Some families are messed up, while others are fine

When you’re divorced, the holiday season can be a rough time. Your mailbox and whatever social media outlets you pay attention to are filled with news and images of picturesque homes decorated by happy, intact families who want to tell you all about how fabulous their lives are.

During the first couple of winters after my divorce, I became a Holiday Hermit. I didn’t open the Christmas cards and tuned out of Facebook, because all of that Holiday Cheer was just a grim reminder of what my Christmas was destined not to be. I was bitter and jealous enough to have earned a pair of Scrooge-ian muttonchops.

Eventually, it helped me to remember that much of that cheer was just a PR sham manufactured for our consumption, and many of those people were secretly as miserable as I was.

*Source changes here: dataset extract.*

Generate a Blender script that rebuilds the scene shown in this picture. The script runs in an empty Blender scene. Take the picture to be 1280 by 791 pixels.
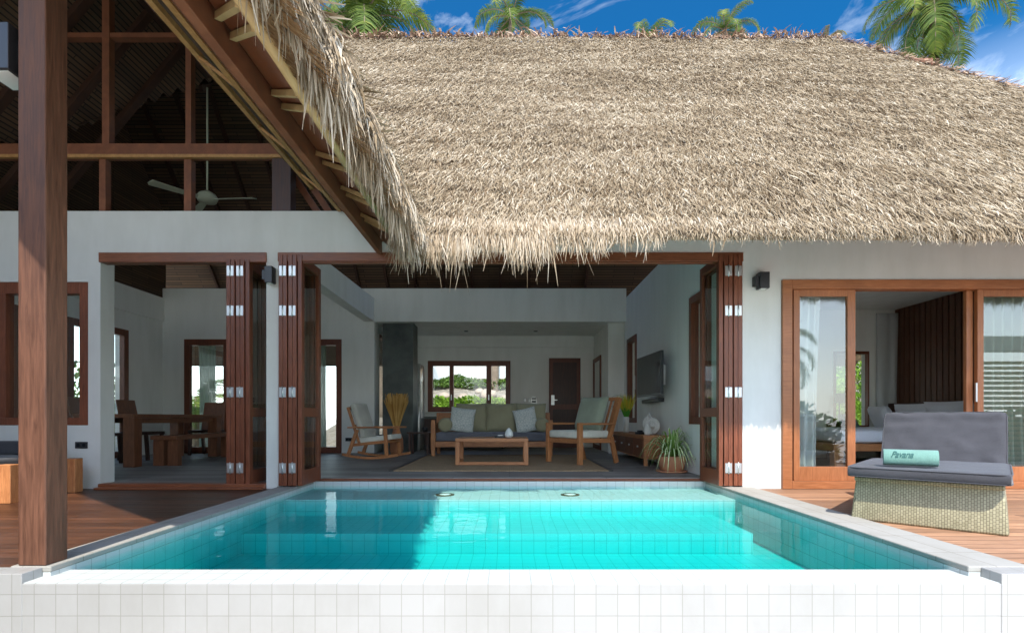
import bpy, math, random
import numpy as np
from mathutils import Vector, Matrix, noise
random.seed(7); RNG = np.random.default_rng(7)
S = bpy.context.scene
COL = S.collection
F = 660.0; CZ = 0.73; PI = math.pi
def at(px, py, d):
    return Vector(((px-637)/F*d, d, CZ-(py-522)/F*d))

# ------------------------------------------------------------------ mesh building
class MB:
    def __init__(s): s.v = []; s.f = []; s.sm = []
    def add(s, vs, fs, smooth=False):
        n = len(s.v); s.v += [tuple(v) for v in vs]; s.f += [tuple(i+n for i in f) for f in fs]; s.sm += [smooth]*len(fs); return s
    def box(s, x0, x1, y0, y1, z0, z1):
        if x0 > x1: x0, x1 = x1, x0
        if y0 > y1: y0, y1 = y1, y0
        if z0 > z1: z0, z1 = z1, z0
        v = [(x0,y0,z0),(x1,y0,z0),(x1,y1,z0),(x0,y1,z0),(x0,y0,z1),(x1,y0,z1),(x1,y1,z1),(x0,y1,z1)]
        return s.add(v, [(0,3,2,1),(4,5,6,7),(0,1,5,4),(1,2,6,5),(2,3,7,6),(3,0,4,7)])
    def bar(s, a, b, w, h, up=(0,0,1)):
        a = Vector(a); b = Vector(b); d = (b-a).normalized(); u = Vector(up)
        if abs(d.dot(u)) > .98: u = Vector((0,1,0))
        r = d.cross(u).normalized()*(w/2); t = r.cross(d).normalized()*(h/2)
        v = [a-r-t, a+r-t, a+r+t, a-r+t, b-r-t, b+r-t, b+r+t, b-r+t]
        return s.add(v, [(0,1,2,3),(4,7,6,5),(0,4,5,1),(1,5,6,2),(2,6,7,3),(3,7,4,0)])
    def tube(s, pts, rads, n=10, cap=True):
        pts = [Vector(p) for p in pts]
        if not hasattr(rads, '__len__'): rads = [rads]*len(pts)
        vs = []; fs = []
        prev = None
        for i, p in enumerate(pts):
            d = (pts[min(i+1, len(pts)-1)]-pts[max(i-1, 0)]).normalized()
            if prev is None:
                r = d.cross(Vector((0,0,1)))
                if r.length < .1: r = d.cross(Vector((0,1,0)))
            else: r = prev-d*prev.dot(d)
            r.normalize(); prev = r; t = d.cross(r)
            for k in range(n):
                a = 2*PI*k/n; vs.append(p+(r*math.cos(a)+t*math.sin(a))*rads[i])
        for i in range(len(pts)-1):
            for k in range(n):
                fs.append((i*n+k, i*n+(k+1)%n, (i+1)*n+(k+1)%n, (i+1)*n+k))
        s.add(vs, fs, True)
        if cap:
            m = len(s.v)-len(vs)
            s.f.append(tuple(m+k for k in range(n))[::-1]); s.sm.append(False)
            s.f.append(tuple(m+(len(pts)-1)*n+k for k in range(n))); s.sm.append(False)
        return s
    def lathe(s, prof, c=(0,0,0), n=24):
        vs = []; fs = []
        for (r, z) in prof:
            for k in range(n):
                a = 2*PI*k/n; vs.append((c[0]+r*math.cos(a), c[1]+r*math.sin(a), c[2]+z))
        for i in range(len(prof)-1):
            for k in range(n): fs.append((i*n+k, i*n+(k+1)%n, (i+1)*n+(k+1)%n, (i+1)*n+k))
        s.add(vs, fs, True)
        m = len(s.v)-len(vs)
        s.f.append(tuple(m+k for k in range(n))[::-1]); s.sm.append(False)
        s.f.append(tuple(m+(len(prof)-1)*n+k for k in range(n))); s.sm.append(False)
        return s
    def prism(s, poly, y0, y1):      # poly in (x,z) extruded along y
        n = len(poly)
        v = [(x,y0,z) for x,z in poly]+[(x,y1,z) for x,z in poly]
        f = [tuple(range(n)), tuple(range(2*n-1, n-1, -1))]+[(i, i+n, (i+1)%n+n, (i+1)%n) for i in range(n)]
        return s.add(v, f)
    def pillow(s, M, w, h, t, n=14, pinch=.05, puff=.42):
        vs = []; fs = []
        for side in (1, -1):
            for j in range(n+1):
                for i in range(n+1):
                    u = -1+2*i/n; v = -1+2*j/n
                    th = max(0, (1-u**4)*(1-v**4))**puff
                    x = u*(1-pinch*(1-v*v)); y = v*(1-pinch*(1-u*u))
                    wob = .06*noise.noise(Vector((u*2.1+w*7, v*2.1, side*3.)))
                    vs.append(M @ Vector((x*w/2, side*t/2*(th+wob*th), y*h/2)))
        m = (n+1)*(n+1)
        for sd in (0, 1):
            for j in range(n):
                for i in range(n):
                    a = sd*m+j*(n+1)+i; q = (a, a+1, a+n+2, a+n+1)
                    fs.append(q[::-1] if sd else q)
        return s.add(vs, fs, True)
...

And eventually, as I re-discovered my happier self, I wasn’t even all that pissed off at the couples who still did love each other and whose houses looked like the December edition of Architectural Digest. If they were still happily together, they’d probably worked really hard at it and deserved whatever they had.

Even now that my holiday mood has returned mostly to normal, I still get occasional twinges of what could have been. It’s stupid and sentimental and pointless, I know. But I’ve lived long enough to know that a part of me will always indulge stupid, pointless sentimentality.

Last month, Moxie asked me to come over and take a picture of her and the boys for her Christmas card. I was happy to do it, and I got a great shot of them laughing and hugging on her front stoop. There’s been an unexpected development, though: When I look at it on my phone I can’t help but feel a small frisson of loss. I mean, we had a great (sort-of) family moment while they posed for the picture and I made dopey faces to make the kids laugh. But in the end, it’s a picture of the three of them, and even though I was right there, not two feet away, I’m not in it. I’m on the outside, separate from those three smiling faces. And that small, twinge-susceptible part of me that will never go away thought I should be on that side of the camera, with them, instead of alone over here.

The super-majority of me, however, is comforted by the fact that the joy in that picture is not a manufactured sham. We are genuinely getting happier, because we’ve worked really hard at it and deserve whatever we have.